WHAT YOU WILL DO: Pictures aside, quote the whole listing exactly.
— BEGIN GIVEN INFORMATION —
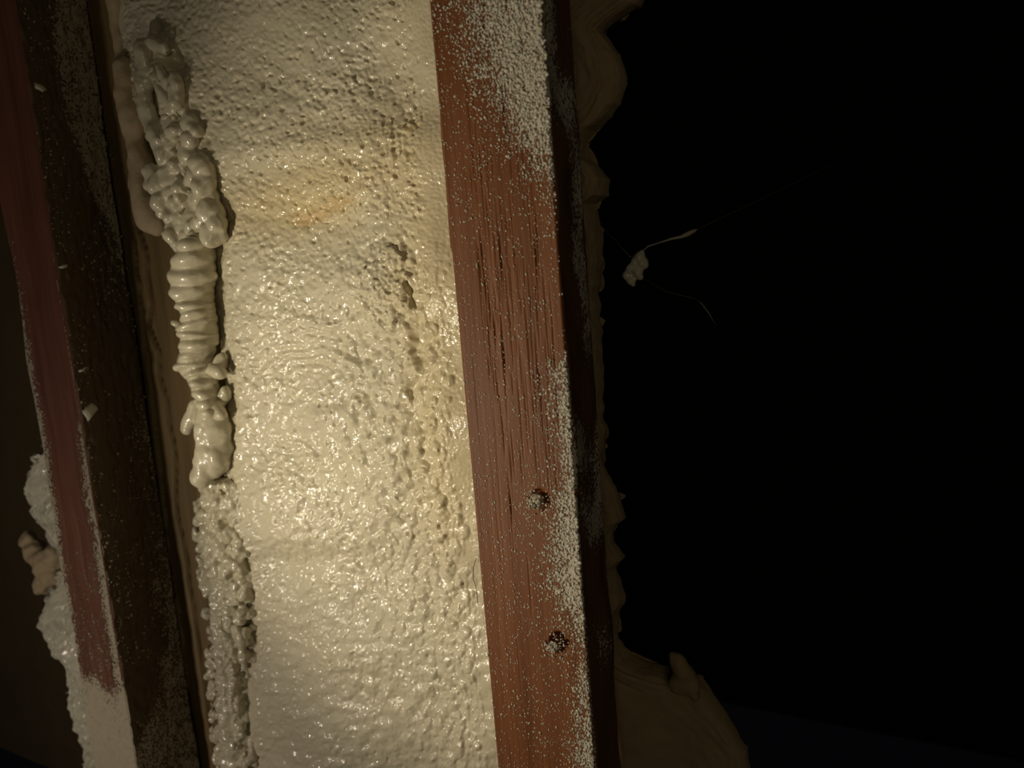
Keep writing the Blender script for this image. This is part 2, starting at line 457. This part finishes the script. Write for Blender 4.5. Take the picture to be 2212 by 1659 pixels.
# board set behind the stud, with a long split and a lifted splinter along its near edge
bd = empty('backing_board', (LX1 - .01, .06, ZB))
tag(bd, 'olive-brown board behind the left stud, with a long ragged split down it', 'board')
def relief_b(P, face, u, Z):
    nz, n = Z.shape
    wob = .0016 * np.interp(Z[:, :1], np.linspace(ZB, ZT, 60), RS.randn(60)) * 1.0
    h = -.010 * np.exp(-((P[None, :, 0] - (LX1 + .0125) - wob) / .0011) ** 2) * (face == 0)[None, :] * sstep(.12, .06, Z)
    h += -.0004 * np.clip(band((nz, n), 10, 240, 41, .6) - .4, 0, 2) + .0005 * low((nz, n), 20, 120, 42)
    return h
def coat_b(V, face, u):
    return np.full(V.shape[:2], .15) + .15 * low(V.shape[:2], 20, 80, 43)
keep(board('timber', LX1 - .035, -.350, .042, .064, ZB, ZT, 0, M_board, None, 60, 10, relief_b, coat_b, zs_mid[::2]), bd)
def strip(name, tab, wid, mat, parent, seed=0, dx=0.0, lift=.0012):
    """torn splinter lying on the board's face, thick in its middle and ragged along its sides"""
    V = []; A = np.arange(tab[0][1], tab[-1][1], 5.0)
    for i, py in enumerate(A):
        px = float(np.interp(py, [b for a, b in tab], [a for a, b in tab]))
        p = at(px, py, .0415); t = i / len(A)
        w1 = wid * min(1, 6 * t + .1, 6 * (1 - t) + .1) * (.7 + .8 * mnoise.noise(Vector((py * .03, seed, 0))) + .5 * mnoise.noise(Vector((py * .12, seed, 4))))
        w1 = max(w1, .0003); j = .0008 * mnoise.noise(Vector((py * .02, seed + 5, 0))); l = lift * (1 + .6 * mnoise.noise(Vector((py * .015, seed, 9))))
        V += [(p[0] - w1 + j + dx, .0425, p[2]), (p[0] - w1 * .6 + j + dx, .0415 - l, p[2]), (p[0] + w1 * .5 + j + dx, .0415 - l * 1.2, p[2]), (p[0] + w1 + j + dx, .0425, p[2])]
    Fs = []
    for k in range(len(A) - 1):
        for a in range(4):
            b = (a + 1) % 4; Fs.append((4 * k + a, 4 * k + b, 4 * k + 4 + b, 4 * k + 4 + a))
    Fs += [(0, 3, 2, 1), tuple(4 * (len(A) - 1) + a for a in range(4))]
    return keep(mesh_obj(name, V, Fs, mat, None, smooth=False), parent)
strip('splinter', [(318, 760), (330, 900), (352, 1080), (366, 1250), (384, 1420), (398, 1560), (414, 1700)], .0030, M_splint, bd, seed=1)
strip('splinter', [(300, 640), (312, 760), (330, 860)], .0016, M_splint, bd, seed=2)
strip('splinter', [(378, 1290), (392, 1420), (402, 1500)], .0024, M_splint, bd, seed=3, dx=.002)
strip('splinter', [(288, 520), (300, 640), (309, 720)], .0022, M_splint, bd, seed=4)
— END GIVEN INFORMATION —
ANSWER TO THE EXERCISE:
Keep writing the Blender script for this image. This is part 2, starting at line 457. This part finishes the script. Write for Blender 4.5. Take the picture to be 2212 by 1659 pixels.
# board set behind the stud, with a long split and a lifted splinter along its near edge
bd = empty('backing_board', (LX1 - .01, .06, ZB))
tag(bd, 'olive-brown board behind the left stud, with a long ragged split down it', 'board')
def relief_b(P, face, u, Z):
    nz, n = Z.shape
    wob = .0016 * np.interp(Z[:, :1], np.linspace(ZB, ZT, 60), RS.randn(60)) * 1.0
    h = -.010 * np.exp(-((P[None, :, 0] - (LX1 + .0125) - wob) / .0011) ** 2) * (face == 0)[None, :] * sstep(.12, .06, Z)
    h += -.0004 * np.clip(band((nz, n), 10, 240, 41, .6) - .4, 0, 2) + .0005 * low((nz, n), 20, 120, 42)
    return h
def coat_b(V, face, u):
    return np.full(V.shape[:2], .15) + .15 * low(V.shape[:2], 20, 80, 43)
keep(board('timber', LX1 - .035, -.350, .042, .064, ZB, ZT, 0, M_board, None, 60, 10, relief_b, coat_b, zs_mid[::2]), bd)
def strip(name, tab, wid, mat, parent, seed=0, dx=0.0, lift=.0012):
    """torn splinter lying on the board's face, thick in its middle and ragged along its sides"""
    V = []; A = np.arange(tab[0][1], tab[-1][1], 5.0)
    for i, py in enumerate(A):
        px = float(np.interp(py, [b for a, b in tab], [a for a, b in tab]))
        p = at(px, py, .0415); t = i / len(A)
        w1 = wid * min(1, 6 * t + .1, 6 * (1 - t) + .1) * (.7 + .8 * mnoise.noise(Vector((py * .03, seed, 0))) + .5 * mnoise.noise(Vector((py * .12, seed, 4))))
        w1 = max(w1, .0003); j = .0008 * mnoise.noise(Vector((py * .02, seed + 5, 0))); l = lift * (1 + .6 * mnoise.noise(Vector((py * .015, seed, 9))))
        V += [(p[0] - w1 + j + dx, .0425, p[2]), (p[0] - w1 * .6 + j + dx, .0415 - l, p[2]), (p[0] + w1 * .5 + j + dx, .0415 - l * 1.2, p[2]), (p[0] + w1 + j + dx, .0425, p[2])]
    Fs = []
    for k in range(len(A) - 1):
        for a in range(4):
            b = (a + 1) % 4; Fs.append((4 * k + a, 4 * k + b, 4 * k + 4 + b, 4 * k + 4 + a))
    Fs += [(0, 3, 2, 1), tuple(4 * (len(A) - 1) + a for a in range(4))]
    return keep(mesh_obj(name, V, Fs, mat, None, smooth=False), parent)
strip('splinter', [(318, 760), (330, 900), (352, 1080), (366, 1250), (384, 1420), (398, 1560), (414, 1700)], .0030, M_splint, bd, seed=1)
strip('splinter', [(300, 640), (312, 760), (330, 860)], .0016, M_splint, bd, seed=2)
strip('splinter', [(378, 1290), (392, 1420), (402, 1500)], .0024, M_splint, bd, seed=3, dx=.002)
strip('splinter', [(288, 520), (300, 640), (309, 720)], .0022, M_splint, bd, seed=4)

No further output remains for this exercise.